The Movie Nut
Predictable, predictable, predictable.
Didn't care, didn't care, didn't care.
Lightweight, nonsensical, exaggerated, formulaic, recycled and oh, so familiar.
Check, got it, went with it, seen worse and what the heck.
It's Hollywood showing off its pretty people, and you know what they say: When the mortgage is due, the account's empty, the savings drained and the wife's run off with the milkman, it's time to watch the pretty people live happily ever after. Isn't that why God made Hollywood, after all?

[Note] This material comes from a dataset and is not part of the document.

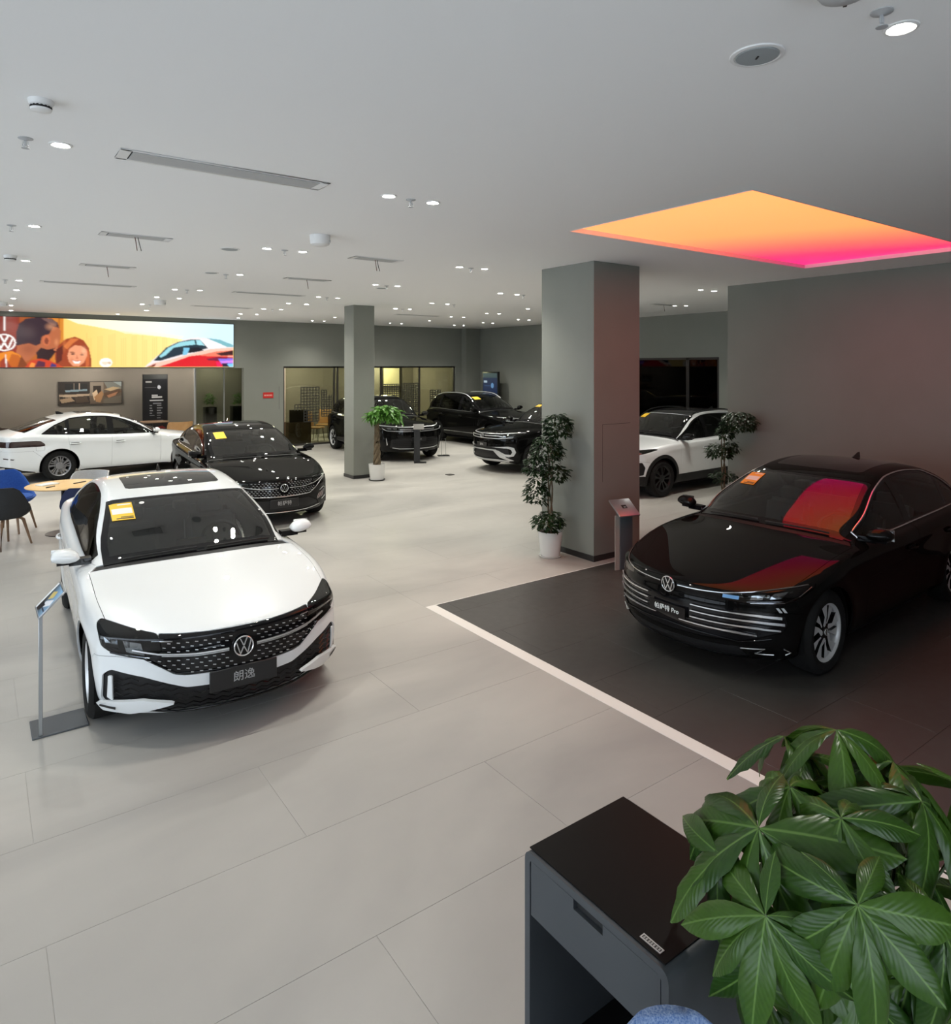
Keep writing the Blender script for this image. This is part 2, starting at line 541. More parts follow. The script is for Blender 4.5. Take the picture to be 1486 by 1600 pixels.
        key = {}; co = []; no = []; faces = []
        for f in fs:
            idx = []
            for v in f.verts:
                if v not in key:
                    key[v] = len(co); co.append(v.co.copy()); no.append(Vector(v[s.lay]).normalized())
                idx.append(key[v])
            faces.append(idx)
        cnt = {}
        for f in faces:
            for a, b in zip(f, f[1:] + f[:1]): cnt[(a, b)] = 1
        edge = [(a, b) for a, b in cnt if (b, a) not in cnt and not (abs(co[a].y) < 1e-4 and abs(co[b].y) < 1e-4)]
        inn = {}
        cen = [sum((co[i] for i in f), Vector()) / len(f) for f in faces]
        bset = set(i for e in edge for i in e)
        for f, c in zip(faces, cen):
            for i in f:
                if i in bset: inn.setdefault(i, []).append(c)
        nc = list(co)
        if gap:
            tang = {}
            for a, b in edge:
                t = (co[b] - co[a])
                tang.setdefault(a, []).append(t); tang.setdefault(b, []).append(t)
            for i in bset:
                t = sum((q.normalized() for q in tang[i]), Vector())
                if t.length < 1e-6: continue
                d = no[i].cross(t.normalized())
                m = sum(inn[i], Vector()) / len(inn[i]) - co[i]
                if d.dot(m) < 0: d = -d
                if abs(co[i].y) < 1e-4: d.y = 0
                nc[i] = co[i] + d * gap
        if offset: nc = [p + q * offset for p, q in zip(nc, no)]
        nv = len(nc); V = [tuple(p) for p in nc]; F = [tuple(f) for f in faces]; NL = [tuple(no[i]) for f in faces for i in f]
        em = {}
        def low(i):
            if i not in em: em[i] = len(V); V.append(tuple(nc[i] - no[i] * depth))
            return em[i]
        nmain = len(F)
        for a, b in edge:
            F.append((b, a, low(a), low(b)))
        for f in F[nmain:]:
            p = [Vector(V[i]) for i in f]; n = (p[1] - p[0]).cross(p[2] - p[0])
            n = n.normalized() if n.length > 1e-12 else Vector((0, 0, 1)); NL += [tuple(n)] * 4
        def mk(V, F, NL):
            me = bpy.data.meshes.new(name); me.from_pydata(V, [], F)
            me.polygons.foreach_set('use_smooth', [True] * len(F)); me.materials.append(material); me.update()
            me.normals_split_custom_set(NL)
            return me
        def mir(V, F, NL):
            V2 = [(x, -y, z) for x, y, z in V]; F2 = []; N2 = []; k = 0
            for f in F:
                l = NL[k:k + len(f)]; k += len(f)
                F2.append(tuple(f[::-1])); N2 += [(a, -b, c) for a, b, c in l[::-1]]
            return V2, F2, N2
        out = []
        if not both or split:
            out.append(s.add(name, mk(V, F, NL), None, parent, label))
            if both: out.append(s.add(name, mk(*mir(V, F, NL)), None, parent, label))
        else:
            V2, F2, N2 = mir(V, F, NL); b = len(V)
            rm = []; keep = []
            for i, v in enumerate(V2):
                if abs(v[1]) < 2e-4: rm.append(i)
                else: rm.append(b + len(keep)); keep.append(v)
            me = mk(V + keep, F + [tuple(rm[i] for i in f) for f in F2], NL + N2)
            out.append(s.add(name, me, None, parent, label))
        return out

    def decal(s, view, poly, lift=.003, thick=.002, step=.05, mb=None, sgn=1):
        """thin plate that follows the skin; returns MB"""
        mb = mb or MB()
        bm = bmesh.new()
        vs = [bm.verts.new((p[0], p[1], 0)) for p in poly]
        f = bm.faces.new(vs); 
        if f.normal.z < 0: f.normal_flip()
        u0 = min(p[0] for p in poly); u1 = max(p[0] for p in poly); v0 = min(p[1] for p in poly); v1 = max(p[1] for p in poly)
        for ax, a, b in ((0, u0, u1), (1, v0, v1)):
            n = int((b - a) / step)
            for k in range(1, n + 1):
                c = [0, 0, 0]; c[ax] = a + (b - a) * k / (n + 1); nn = [0, 0, 0]; nn[ax] = 1
                bmesh.ops.bisect_plane(bm, geom=bm.verts[:] + bm.edges[:] + bm.faces[:], plane_co=c, plane_no=nn)
        bm.verts.index_update()
        top = []; bot = []
        for v in bm.verts:
            p, n = s.hit(view, abs(v.co.x) if view in ('front', 'rear') else v.co.x, v.co.y if view != 'top' else abs(v.co.y))
            if p is None: p = Vector((0, 0, 0)); n = Vector((0, 0, 1)); 
            if view in ('front', 'rear') and v.co.x < 0: p = Vector((p.x, -p.y, p.z)); n = Vector((n.x, -n.y, n.z))
            if view == 'top' and v.co.y < 0: p = Vector((p.x, -p.y, p.z)); n = Vector((n.x, -n.y, n.z))
            top.append(p + n * (lift + thick)); bot.append(p + n * lift)
        nv = len(top); fs = []
        for f in bm.faces:
            q = [v.index for v in f.verts]; fs.append(q)
        bd = []
        have = set((a, b) for q in fs for a, b in zip(q, q[1:] + q[:1]))
        for a, b in have:
            if (b, a) not in have: bd.append((a, b, b + nv, a + nv))
        if sgn < 0: top = [Vector((p.x, -p.y, p.z)) for p in top]; bot = [Vector((p.x, -p.y, p.z)) for p in bot]
        # outward side
        q0 = fs[0]; n0 = (top[q0[1]] - top[q0[0]]).cross(top[q0[2]] - top[q0[0]])
        if n0.dot(top[q0[0]] - bot[q0[0]]) < 0:
            fs = [q[::-1] for q in fs]; bd = [q[::-1] for q in bd]
        bm.free()
        mb.quadset(top + bot, [tuple(q) for q in fs] + [tuple(i + nv for i in q[::-1]) for q in fs] + [tuple(q[::-1]) for q in bd])
        return mb

    def strip(s, view, pts, r=.006, lift=.003, n=6, mb=None, mirror=True, flat=None):
        """bead that follows the skin"""
        mb = mb or MB(); P = []
        for i in range(len(pts) - 1):
            a, b = pts[i], pts[i + 1]; k = max(1, int(math.dist(a, b) / .05))
            for j in range(k): P.append((lerp(a[0], b[0], j / k), lerp(a[1], b[1], j / k)))
        P.append(pts[-1])
        q = []
        for u, v in P:
            p, nn = s.hit(view, u, v)
            if p is not None: q.append(p + nn * lift)
        if len(q) > 1:
            for sg in ((1, -1) if mirror else (1,)):
                mb.tube([(p.x, sg * p.y, p.z) for p in q], r, n)
        return mb

    # ---- outlines that follow the greenhouse
    def dlo(s, x0, x1, endz=.04, inset=.035, low=.052, tail=None):
        lo = []; hi = []
        n = 26
        for i in range(n + 1):
            x = lerp(x0, x1, i / n); sec = s.sec(x)
            X = s.warp(x, sec[4][0], 0)[0]
            zt = sec[4][1] - inset; zb = s.sh(x) + low
            if tail:
                zt = min(zt, np.interp(x, [t[0] for t in tail], [t[1] for t in tail]))
            if zt > zb + .012: lo.append((X, zb)); hi.append((X, zt))
        return lo, hi

    def screen(s, xa, xb, side=.5, n=8):
        """windscreen outline in top view (half, y>=0): base xa, top xb"""
        e = []
        for i in range(n + 1):
            x = lerp(xa, xb, i / n); sec = s.sec(x)
            y = min(.83 * s.w(x), s.rail_y(x)) - side; e.append(s.warp(x, y, 0)[:2])
        base = [s.warp(xa, y, 0)[:2] for y in np.linspace(0, e[0][1], 7)[:-1]]
        top = [s.warp(xb, y, 0)[:2] for y in np.linspace(e[-1][1], 0, 7)[1:]]
        return [(p[0], p[1] if p[1] > 1e-6 else -.02) for p in base] + e + [(p[0], p[1] if p[1] > 1e-6 else -.02) for p in top]

    def inner_shell(s, holes):
        co, no, fa = s.shell_src; V = [tuple(c[i] - n[i] * .022 for i in range(3)) for c, n in zip(co, no)]
        C = np.array([[sum(co[i][k] for i in f) / len(f) for k in range(3)] for f in fa]); C[:, 1] = np.abs(C[:, 1])
        Nn = np.array([no[f[0]] for f in fa]); Nn[:, 1] = np.abs(Nn[:, 1]); kill = np.zeros(len(fa), bool)
        for view, poly in holes:
            if view == 'side': q = C[:, [0, 2]]; k = Nn[:, 1] > .12
            elif view == 'top': q = C[:, [0, 1]]; k = Nn[:, 2] > .12
            elif view == 'front': q = C[:, [1, 2]]; k = (Nn[:, 0] < -.05) & (C[:, 0] < 1.1)
            else: q = C[:, [1, 2]]; k = (Nn[:, 0] > .05) & (C[:, 0] > s.L - 1.1)
            kill |= k & inside(q, poly)
        F = [f for f, d in zip(fa, kill) if not d]
        me = bpy.data.meshes.new('inner_body'); me.from_pydata(V, [], F)
        me.polygons.foreach_set('use_smooth', [True] * len(F))
        me.materials.append(M['liner']); me.materials.append(M['headliner']); g0 = s.sp['glass'][0]
        me.polygons.foreach_set('material_index', [1 if (C[i][2] > s.sh(C[i][0]) + .07 and g0 + .12 < C[i][0] < s.L - .6) else 0 for i, d in enumerate(kill) if not d])
        return s.add('inner_body', me)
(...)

"The Proposal" is everything you'd ever want (and probably have already ever seen) in a featherlight, logicdefying romantic comedy farce. Margaret Tate (Sandra Bullock) is an ice queen, the demanding editor-in-chief of a New York publishing giant.
Her earnest, eager young assistant, Andrew (Ryan Reynolds), curses her daily but sticks around because it's a sound career move.
Turns out Tate is Canadian, and her visa's expiration date is upon her. She's about to be deported and lose her job. Lacking another immediate option, she bullies Andrew to marry her (on paper) in return for a promotion. No strings attached.
But a tenacious immigration official smells fraud. He's determined to deport Tate (because, you know, those Canadians are so damned destructive to our society), forcing the unhappy couple to extend the pretense. Yeah, kind of like "I Now Pronounce You Chuck & Larry" for the straight set. Kind of like Bullock's "While You Were Sleeping," too.
Kind of like a dozen or two other faux marriage offerings. I mean nothing here is even remotely original.
But you know what? This is what Sandra Bullock does best (when she's not writing Keanu Reeves love letters).
She can't quite pull off the ice princess persona (Cary Grant couldn't pull off the psycho killer guise in "Suspicion" either, but everything worked out okay).
And Bullock looks like she's having fun trying. Oh, and whoever her personal trainer is, the guy's worth every penny.
Ryan Reynolds is fun to watch, too (same trainer perhaps?), as the oppressed underdog.
When the couple reluctantly flies off to Andrew's home (on an island in Alaska, to Margaret's chagrin) for his nana's 90th birthday party, you know what's going to happen. And how it's going to happen. But it's still fun to watch.
If only—because it could have been this way—director Anne Fletcher hadn't resorted to such utterly familiar shlock. This one doesn't even try to pretend to be anything new. It could have been refreshing in the way "The Holiday" wasn't new, but utterly entertaining.
Or the way "Forgetting Sarah Marshall" wasn't new, but utterly entertaining. This one is strictly a one-trick pony, a low-concept, bythenumbers romcom regurgitation—and yet it manages to chug along nicely on chemistry alone.
But once the stock market begins to soar, and I get my revenge on the milkman, I'll be expecting better from Hollywood.